Critical theorist Douglas Kellner, George F. Kneller Chair in the Philosophy of Education at UCLA’s Graduate School of Education and Information Studies, calls the book “the best study to date of the Beatles’ reception in the United States, the creation and circulation of their media images as a young British rock sensation, and debates over their popularity and influence.”
From the CHOICE book review:
“Frontani (communication, Elon Univ.) prefaces this book with John Lennon’s murder and descriptions of the ensuing responses to Lennon’s life. He goes on to offer six succinct chapters on how the Beatles became a lightning rod for teens and society. Defining the Beatles’ various images by using four categories of media text–promotion, publicity, work product, and commentary–the author demonstrates how Brian Epstein brought Beatlemania to the forefront of music and culture, particularly in the US. Beginning with the oxymoronic “safe/toughness” heralding the Beatles’ American introduction in 1964 and concluding with Jann Wenner’s promotion of their commentary to launch Rolling Stone magazine, Frontani covers the Beatles’ “separate and distinct identity” evolutionary time line. He concludes with the 1995 Beatles Anthology broadcasts. Scholars will appreciate the copious bibliography citing the works Frontani employed to build his case for the Beatles’ impact on society and history. Those who witnessed the onset firsthand will enjoy taking the magical mystery tour again; those who came to Beatlemania later will relish this concise retelling of the story from a single focus. Yeah, yeah, yeah. Summing Up: Highly recommended. All readers, all levels.”
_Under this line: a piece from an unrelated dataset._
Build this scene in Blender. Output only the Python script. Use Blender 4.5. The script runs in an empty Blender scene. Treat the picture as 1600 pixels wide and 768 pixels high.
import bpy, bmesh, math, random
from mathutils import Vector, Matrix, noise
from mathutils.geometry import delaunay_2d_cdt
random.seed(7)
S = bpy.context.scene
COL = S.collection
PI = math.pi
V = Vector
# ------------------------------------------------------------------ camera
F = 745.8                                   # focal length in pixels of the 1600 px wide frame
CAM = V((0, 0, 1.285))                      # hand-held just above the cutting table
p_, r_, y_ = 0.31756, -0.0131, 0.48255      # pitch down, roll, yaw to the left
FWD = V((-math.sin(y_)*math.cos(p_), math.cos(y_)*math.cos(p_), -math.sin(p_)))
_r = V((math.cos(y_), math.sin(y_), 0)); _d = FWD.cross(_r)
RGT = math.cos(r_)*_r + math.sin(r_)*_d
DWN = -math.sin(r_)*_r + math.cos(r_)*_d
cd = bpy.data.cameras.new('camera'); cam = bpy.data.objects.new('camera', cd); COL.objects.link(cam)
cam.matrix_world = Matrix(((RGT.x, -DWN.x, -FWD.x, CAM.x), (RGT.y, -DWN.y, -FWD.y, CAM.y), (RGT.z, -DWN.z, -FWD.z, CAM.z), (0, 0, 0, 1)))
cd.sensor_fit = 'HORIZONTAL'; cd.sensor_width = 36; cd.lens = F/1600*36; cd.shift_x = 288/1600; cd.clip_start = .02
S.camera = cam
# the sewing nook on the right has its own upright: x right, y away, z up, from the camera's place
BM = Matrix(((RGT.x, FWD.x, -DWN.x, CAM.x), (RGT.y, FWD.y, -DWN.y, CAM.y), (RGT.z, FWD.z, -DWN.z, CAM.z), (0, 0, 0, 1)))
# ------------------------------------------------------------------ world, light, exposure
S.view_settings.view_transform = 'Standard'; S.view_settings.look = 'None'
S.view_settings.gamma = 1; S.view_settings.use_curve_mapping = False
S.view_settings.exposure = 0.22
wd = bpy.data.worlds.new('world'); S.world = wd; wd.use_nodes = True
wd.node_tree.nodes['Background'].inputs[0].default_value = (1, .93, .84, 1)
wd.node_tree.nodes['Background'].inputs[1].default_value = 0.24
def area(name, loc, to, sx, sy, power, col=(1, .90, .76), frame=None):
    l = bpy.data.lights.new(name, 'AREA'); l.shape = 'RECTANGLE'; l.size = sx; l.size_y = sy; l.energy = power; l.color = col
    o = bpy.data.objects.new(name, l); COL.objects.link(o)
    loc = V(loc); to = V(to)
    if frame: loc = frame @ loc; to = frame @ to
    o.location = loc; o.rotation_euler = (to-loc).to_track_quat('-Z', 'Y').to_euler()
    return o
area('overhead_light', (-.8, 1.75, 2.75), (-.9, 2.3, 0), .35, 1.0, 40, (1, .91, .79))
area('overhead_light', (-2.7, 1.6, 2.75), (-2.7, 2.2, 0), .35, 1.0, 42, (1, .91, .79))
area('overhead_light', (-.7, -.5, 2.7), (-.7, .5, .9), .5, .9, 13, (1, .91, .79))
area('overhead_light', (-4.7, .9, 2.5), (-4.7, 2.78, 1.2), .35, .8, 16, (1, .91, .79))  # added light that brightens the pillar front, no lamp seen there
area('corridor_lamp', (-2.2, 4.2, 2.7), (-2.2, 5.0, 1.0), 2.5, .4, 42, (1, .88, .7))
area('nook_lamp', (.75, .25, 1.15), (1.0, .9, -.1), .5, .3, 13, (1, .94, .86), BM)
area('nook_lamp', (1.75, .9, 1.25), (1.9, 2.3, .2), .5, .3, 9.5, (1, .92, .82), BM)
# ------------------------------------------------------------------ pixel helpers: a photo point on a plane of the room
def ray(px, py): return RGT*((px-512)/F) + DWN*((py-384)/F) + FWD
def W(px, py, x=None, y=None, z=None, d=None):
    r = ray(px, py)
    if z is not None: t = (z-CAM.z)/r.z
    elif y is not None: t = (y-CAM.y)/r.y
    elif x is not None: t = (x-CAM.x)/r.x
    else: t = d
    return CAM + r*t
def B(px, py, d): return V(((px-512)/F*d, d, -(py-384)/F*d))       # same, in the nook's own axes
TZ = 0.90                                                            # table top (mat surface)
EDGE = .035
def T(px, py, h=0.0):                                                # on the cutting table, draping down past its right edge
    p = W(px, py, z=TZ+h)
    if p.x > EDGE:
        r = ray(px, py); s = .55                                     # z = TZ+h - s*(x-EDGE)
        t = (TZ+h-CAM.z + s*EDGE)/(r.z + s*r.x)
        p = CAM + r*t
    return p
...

— T. Emery, Austin Peay State University
The annual CHOICE Awards include the best titles reviewed by the organization’s magazine and is the top recognition of the academic library community. The 2008 list includes 679 titles in 54 disciplines and subsections. CHOICE editors make their selections based on overall excellence and scholarship, the importance relative to other literature in the field, originality of treatment, value to undergraduate students and importance in building undergraduate library collections.
Six Elon faculty members have won CHOICE Awards since 2002. Other award winners include Janna Quitney Anderson, associate professor of communications, Rebecca Todd Peters, associate professor of religious studies, and Clyde Ellis, professor of history.